* **TASK REQUIREMENTS**
Print the listing as it stands, omitting all images.

* **DATA SEGMENT**
===============
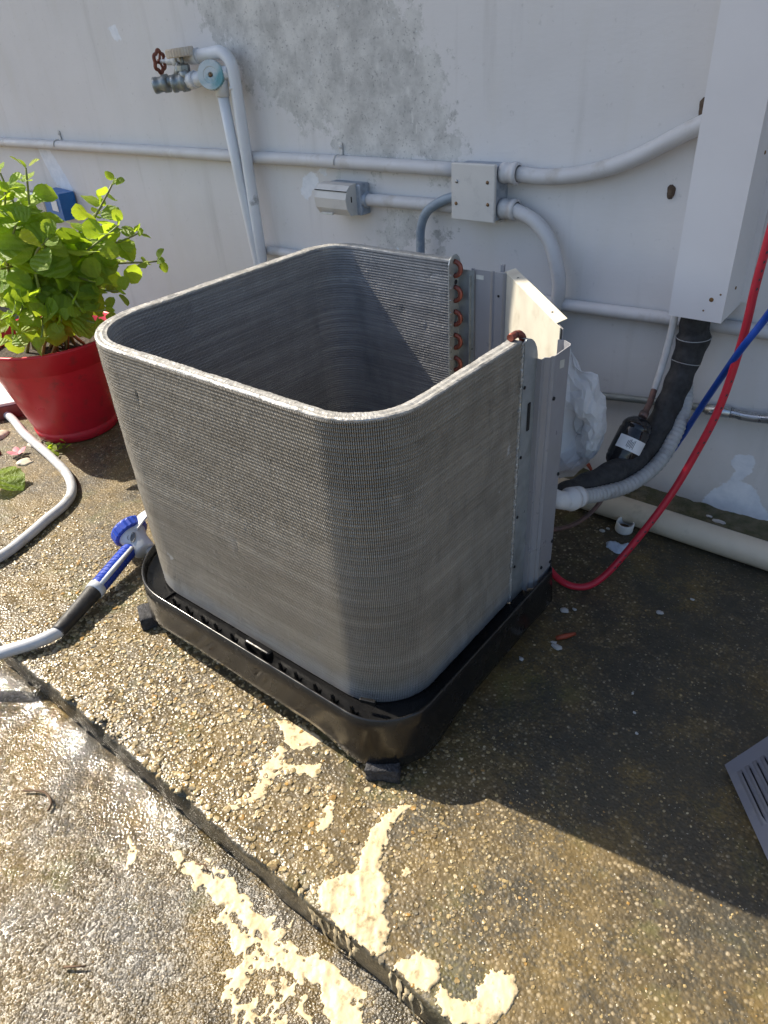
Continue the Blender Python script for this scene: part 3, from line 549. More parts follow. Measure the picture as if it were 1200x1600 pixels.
# base pan
def pan_loop(d, z, n=14, ch=.275):
    x0, x1, y0, y1 = X0-.022-d, X1+.032+d, Y0-.040-d, Y1+.040+d; r = .118+d; rf = .100+d; pts = []
    pts += [(x1, y1-ch-d*.4), (x1-.012, y1-ch+.02-d*.2), (x1-ch+.02-d*.2, y1-.012), (x1-ch-d*.4, y1)]
    for cx, cy, r_, a0 in ((x0+r, y1-r, r, 90), (x0+.165+d, y0+.165+d, .165+d, 180), (x1-rf, y0+rf, rf, 270)):
        for i in range(n+1):
            a = rad(a0+90*i/n); pts.append((cx+r_*math.cos(a), cy+r_*math.sin(a)))
    # subdivide the long straights
    out = []
    for i in range(len(pts)):
        a = pts[i]; c = pts[(i+1) % len(pts)]; k = max(1, int(math.dist(a, c)/.03))
        for q in range(k): out.append((a[0]+(c[0]-a[0])*q/k, a[1]+(c[1]-a[1])*q/k))
    return out
base = pan_loop(0, 0); nb = len(base)
cen = ((X0+X1)/2, (Y0+Y1)/2)
def corner_w(x, y): return min(1, max(0, (abs(x-cen[0])-.20)/.10))*min(1, max(0, (abs(y-cen[1])-.20)/.10))
secs = [(-.060, .1075), (-.006, .1075), (-.0045, .110), (-.0035, .1265), (-.002, .1285), (.0, .1285), (.0015, .127), (.003, .100), (.0055, .066), (.0065, .050), (.0065, .034), (.003, .030), (-.02, .032)]
V = []; F = []
def off(i, d):
    a = Vector(base[i-1]); c = Vector(base[(i+1) % nb]); t = (c-a).normalized(); nn = Vector((t.y, -t.x)); q = Vector(base[i])+nn*d; return q
for d, zc in secs:
    for i in range(nb):
        q = off(i, d); cw = corner_w(*base[i]); wob = .0012*math.sin(i*1.7)+.001*math.sin(i*.53+1)
        V.append((q.x, q.y, zc-(.014*cw-.018*(1-cw))*max(0, (.066-zc)/.036)+(wob if zc < .05 else 0)))
for s_ in range(len(secs)-1):
    for i in range(nb): F.append((s_*nb+i, s_*nb+(i+1) % nb, (s_+1)*nb+(i+1) % nb, (s_+1)*nb+i))
b = MB(); b.add(V, F, True); b.add([(q.x, q.y, .1073) for q in (off(i, -.05) for i in range(nb))], [tuple(range(nb))[::-1]])
pan = b.build('base_pan', M['blackpl'], unit)
pin = None; fx = np.linspace(-.175, .285, 12)
for i, xx in enumerate(fx):
    q = Vector((float(xx)+random.uniform(-.004, .004), Y0-.024, .1075))
    if pin is None:
        b = MB(); b.box((0, 0, .007), (.006, .005, .014), None, .001); b.box((0, .003, .0015), (.013, .008, .003)); b.box((0, -.001, .0165), (.0035, .0035, .006)); me = b.build('clip', M['blackpl'], pan); me.location = (0, 0, 0)
        dat = me.data; bpy.data.objects.remove(me); 
        for v in dat.vertices: v.co += ORG[pan]
        pin = dat
    o = bpy.data.objects.new('clip', pin); link(o, pan); o.location = q-ORG[pan]
MB().box((.055, Y0-.015, .116), (.060, .014, .018), None, .003).build('stop_block', M['blackpl'], pan)
MB().box((X0+.135, Y0-.020, .109), (.005, .045, .004)).build('rib', M['blackpl'], pan)
MB().box((.300, Y0-.005, .131), (.026, .006, .008), Matrix.Rotation(.35, 3, 'Z'), .001).build('stop_block', M['blackpl'], pan)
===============
* **OUTPUT FOR THIS TASK**
Continue the Blender Python script for this scene: part 3, from line 549. More parts follow. Measure the picture as if it were 1200x1600 pixels.
# base pan
def pan_loop(d, z, n=14, ch=.275):
    x0, x1, y0, y1 = X0-.022-d, X1+.032+d, Y0-.040-d, Y1+.040+d; r = .118+d; rf = .100+d; pts = []
    pts += [(x1, y1-ch-d*.4), (x1-.012, y1-ch+.02-d*.2), (x1-ch+.02-d*.2, y1-.012), (x1-ch-d*.4, y1)]
    for cx, cy, r_, a0 in ((x0+r, y1-r, r, 90), (x0+.165+d, y0+.165+d, .165+d, 180), (x1-rf, y0+rf, rf, 270)):
        for i in range(n+1):
            a = rad(a0+90*i/n); pts.append((cx+r_*math.cos(a), cy+r_*math.sin(a)))
    # subdivide the long straights
    out = []
    for i in range(len(pts)):
        a = pts[i]; c = pts[(i+1) % len(pts)]; k = max(1, int(math.dist(a, c)/.03))
        for q in range(k): out.append((a[0]+(c[0]-a[0])*q/k, a[1]+(c[1]-a[1])*q/k))
    return out
base = pan_loop(0, 0); nb = len(base)
cen = ((X0+X1)/2, (Y0+Y1)/2)
def corner_w(x, y): return min(1, max(0, (abs(x-cen[0])-.20)/.10))*min(1, max(0, (abs(y-cen[1])-.20)/.10))
secs = [(-.060, .1075), (-.006, .1075), (-.0045, .110), (-.0035, .1265), (-.002, .1285), (.0, .1285), (.0015, .127), (.003, .100), (.0055, .066), (.0065, .050), (.0065, .034), (.003, .030), (-.02, .032)]
V = []; F = []
def off(i, d):
    a = Vector(base[i-1]); c = Vector(base[(i+1) % nb]); t = (c-a).normalized(); nn = Vector((t.y, -t.x)); q = Vector(base[i])+nn*d; return q
for d, zc in secs:
    for i in range(nb):
        q = off(i, d); cw = corner_w(*base[i]); wob = .0012*math.sin(i*1.7)+.001*math.sin(i*.53+1)
        V.append((q.x, q.y, zc-(.014*cw-.018*(1-cw))*max(0, (.066-zc)/.036)+(wob if zc < .05 else 0)))
for s_ in range(len(secs)-1):
    for i in range(nb): F.append((s_*nb+i, s_*nb+(i+1) % nb, (s_+1)*nb+(i+1) % nb, (s_+1)*nb+i))
b = MB(); b.add(V, F, True); b.add([(q.x, q.y, .1073) for q in (off(i, -.05) for i in range(nb))], [tuple(range(nb))[::-1]])
pan = b.build('base_pan', M['blackpl'], unit)
pin = None; fx = np.linspace(-.175, .285, 12)
for i, xx in enumerate(fx):
    q = Vector((float(xx)+random.uniform(-.004, .004), Y0-.024, .1075))
    if pin is None:
        b = MB(); b.box((0, 0, .007), (.006, .005, .014), None, .001); b.box((0, .003, .0015), (.013, .008, .003)); b.box((0, -.001, .0165), (.0035, .0035, .006)); me = b.build('clip', M['blackpl'], pan); me.location = (0, 0, 0)
        dat = me.data; bpy.data.objects.remove(me); 
        for v in dat.vertices: v.co += ORG[pan]
        pin = dat
    o = bpy.data.objects.new('clip', pin); link(o, pan); o.location = q-ORG[pan]
MB().box((.055, Y0-.015, .116), (.060, .014, .018), None, .003).build('stop_block', M['blackpl'], pan)
MB().box((X0+.135, Y0-.020, .109), (.005, .045, .004)).build('rib', M['blackpl'], pan)
MB().box((.300, Y0-.005, .131), (.026, .006, .008), Matrix.Rotation(.35, 3, 'Z'), .001).build('stop_block', M['blackpl'], pan)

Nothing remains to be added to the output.